Her presidential campaign travel schedule has also raised eyebrows.

"The underdog Democratic candidate has dropped into early caucus and primary states like Iowa and New Hampshire, and on Friday, Gabbard’s campaign announced a pair of town halls in Nevada," Politico reports. "But Gabbard, who is Hindu, has focused more on stopping in communities with large South Asian communities in states with less 2020 influence — a scattershot approach that calls into question whether Gabbard and her noninterventionist foreign policy can make a mark on the 2020 race."

"It does appear to me that her candidacy is really not one that’s trying to win, it’s one that’s trying to bring a foreign policy perspective to the race in terms of nontraditional alliances and nonaggression and form a peace plank," a former adviser to Sen.
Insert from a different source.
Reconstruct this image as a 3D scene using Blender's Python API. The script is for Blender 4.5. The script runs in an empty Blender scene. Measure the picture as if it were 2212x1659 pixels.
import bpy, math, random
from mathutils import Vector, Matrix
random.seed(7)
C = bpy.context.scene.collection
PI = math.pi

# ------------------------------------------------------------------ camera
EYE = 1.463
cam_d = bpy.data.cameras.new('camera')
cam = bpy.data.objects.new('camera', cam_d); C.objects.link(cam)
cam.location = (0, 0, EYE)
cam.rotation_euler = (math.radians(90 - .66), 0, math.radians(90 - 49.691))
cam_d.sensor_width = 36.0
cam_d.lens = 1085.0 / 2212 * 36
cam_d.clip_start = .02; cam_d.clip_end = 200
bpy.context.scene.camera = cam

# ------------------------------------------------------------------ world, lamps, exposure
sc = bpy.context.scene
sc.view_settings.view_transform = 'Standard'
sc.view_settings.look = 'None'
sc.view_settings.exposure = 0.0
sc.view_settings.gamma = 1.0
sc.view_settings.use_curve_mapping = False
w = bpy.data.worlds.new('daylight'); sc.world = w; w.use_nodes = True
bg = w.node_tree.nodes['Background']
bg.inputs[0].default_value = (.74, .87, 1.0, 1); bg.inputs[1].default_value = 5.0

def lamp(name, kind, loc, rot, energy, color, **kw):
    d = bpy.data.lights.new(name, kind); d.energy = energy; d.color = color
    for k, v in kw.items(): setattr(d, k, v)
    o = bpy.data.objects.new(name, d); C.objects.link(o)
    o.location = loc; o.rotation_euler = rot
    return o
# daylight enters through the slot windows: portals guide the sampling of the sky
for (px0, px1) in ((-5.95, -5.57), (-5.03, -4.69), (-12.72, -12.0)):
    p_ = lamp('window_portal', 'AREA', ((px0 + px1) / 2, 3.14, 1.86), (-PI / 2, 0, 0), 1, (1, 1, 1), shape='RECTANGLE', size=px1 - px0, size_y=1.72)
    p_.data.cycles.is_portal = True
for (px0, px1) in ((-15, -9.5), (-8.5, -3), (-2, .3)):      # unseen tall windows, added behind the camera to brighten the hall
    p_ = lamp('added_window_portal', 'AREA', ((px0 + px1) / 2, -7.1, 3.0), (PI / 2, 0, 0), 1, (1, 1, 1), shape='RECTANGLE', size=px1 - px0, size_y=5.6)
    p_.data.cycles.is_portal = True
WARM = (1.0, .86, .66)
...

Bernie Sanders in 2016 told Politico. "So she doesn’t care about going to South Carolina because she’s not legitimately trying to seize the nomination."

Although her campaign has added a few staffers, it is "largely operating outside typical Democratic and progressive circles," according to Politico.

"I have no contact with her or her campaign. I don’t even know anyone that’s working with her or her campaign," said Jane Kleeb, chair of the Nebraska Democratic Party.

"I think for a while she was a darling of the progressive movement," Kleeb added. "And then anybody I know, any leader I know, just thinks she’s weird."